A Crossroad of Memories and Resistance

The newborn Kurdish cinema is the vehicle for people to share their untold stories, alleviate their traumas and discover their own identities.

“It’s difficult to define your cinema when you don’t have a unified state but we see that as a strength; as a cultural richness that we can develop further, synthesise it and bring out something unique,” Memed explained with enthusiasm.

“Kurdish from different parts of Kurdistan don’t know each other’s experiences, so cinema for the Kurds is about getting to know themselves and for the world to get to know them. We have a very limited production of photography, novels, poetry. Thus, cinema plays the role of a memory bank and is another area of resistance for us. A resistance against assimilation and against the attack to the Kurdish history and identity. Good cinema can make you more beautiful and in that way it is the greatest weapon of resistance, like any art form. Until now the Kurds have been trying to do that through political resistance but that’s what divorced them from artistic and cultural resistance.”
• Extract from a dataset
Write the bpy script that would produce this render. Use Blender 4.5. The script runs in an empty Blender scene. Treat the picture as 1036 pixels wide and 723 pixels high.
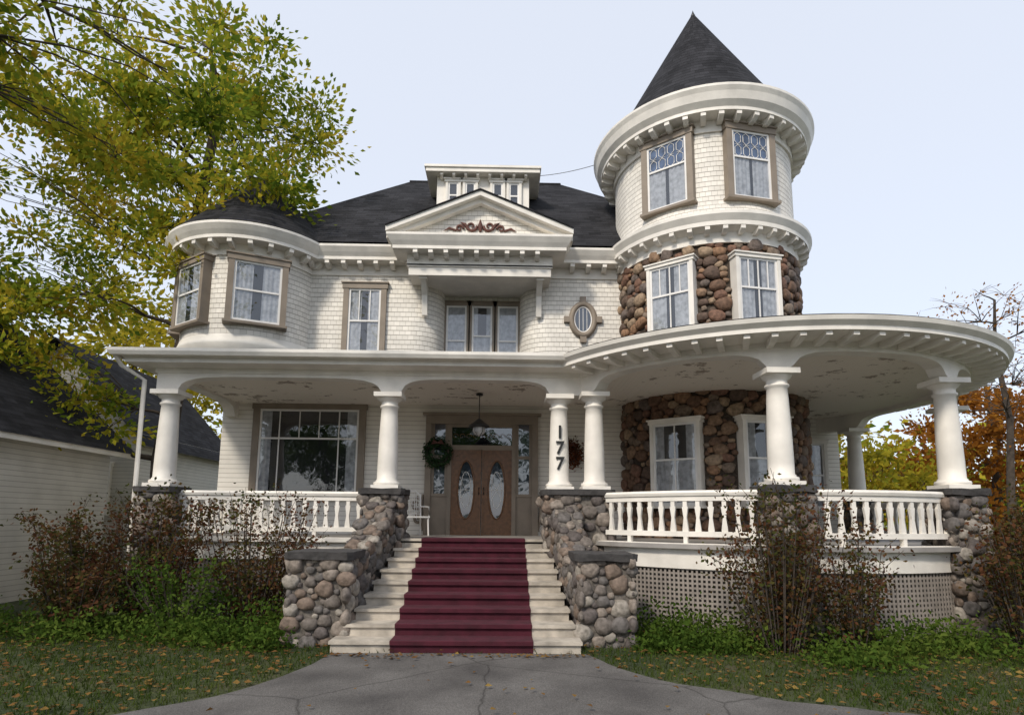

“I remember, at the end of the film The Children of the Diyarbakir, screened in one of our previous festivals, people were crying. Some of them have never heard of the Kurds, apart from maybe the Kurdish shopkeeper on their local street. A story has more relevance than someone getting up and talking for an hour about how much we had suffered. After that film, those people will never forget that the Kurdish people exist and they are waging a struggle for recognition.”

 

The 8th London Kurdish Film Festival will take place from the 15th until the 24th of November at Hackney Picturehouse (15-22/11) and Westbourne studios (23-24/11), introducing to the international audience a record number of 121 films including feature films, shorts and documentaries.